O mesmo se aplica a literatura.

Livros dialogam conosco ainda mais intimamente então, é difícil julgar o que pode ser considerado boa ou má literatura. Porque um livro não me agrada ele deve ser considerado ruim? Porque a crítica especializada assim o disse, um livro deve ser descartado? Quem definir quais os parâmetros de bom ou ruim?

Obviamente que os estudiosos de teoria e crítica literária tem um olhar refinado e preparado para fazer tais separações mas, quem realmente é capaz de dizer ou definir o que é um livro bom ou ruim? Ao detonar um autor e sua obra o que se está ganhando efetivamente? Estaríamos preparando leitores ou apenas elitizando? Se um livro é considerado ruim pela crítica, ele não tem valor para ninguém? Quem define a norma? Se todos devermos ler apenas os laureados, como ficam os outros autores? Devem ser banidos e marginalizados? Eles não tem valor?

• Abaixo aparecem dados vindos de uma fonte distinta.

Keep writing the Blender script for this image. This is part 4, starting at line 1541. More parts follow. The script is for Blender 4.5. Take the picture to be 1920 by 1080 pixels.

Talvez o papel de críticos e afins seja de analisar as obras e quais seus defeitos e apontar onde o autor pode melhorar e não apenas difamar e destruir o sonho de alguém matando pela raiz algo que poderia render frutos bem interessantes. Ao escolher diminuir ou destruir essas expressões em seu berço, estamos apenas reforçando um comportamento elitista e de privilégios, não seria melhor a abstenção ou outro meio de crítica?

Oras, diria você, mas aí ficaria difícil separar o joio do trigo e muita coisa ruim ganharia reconhecimento. Voltamos a questão 'per se', quem define o que é bom ou ruim? Eu? Você? E se o que é bom para você for ruim para mim e vice-versa? Quem vai bater esse martelo? Quem vai arbitrar essa questão?

Talvez o melhor caminho seja simplesmente dizer que esta ou aquela música, este ou aquele livro, este ou aquele filme não me agradam porque não foram capazes de dialogar comigo, provocar uma reação, inflamar, estremecer e isso é normal! É impossível esperar que manifestações culturais e artísticas afetem a todos do mesmo jeito, o que precisamos entender, praticar, é o respeito e empatia pela experiência do outro porque ela, assim como a nossa, é única!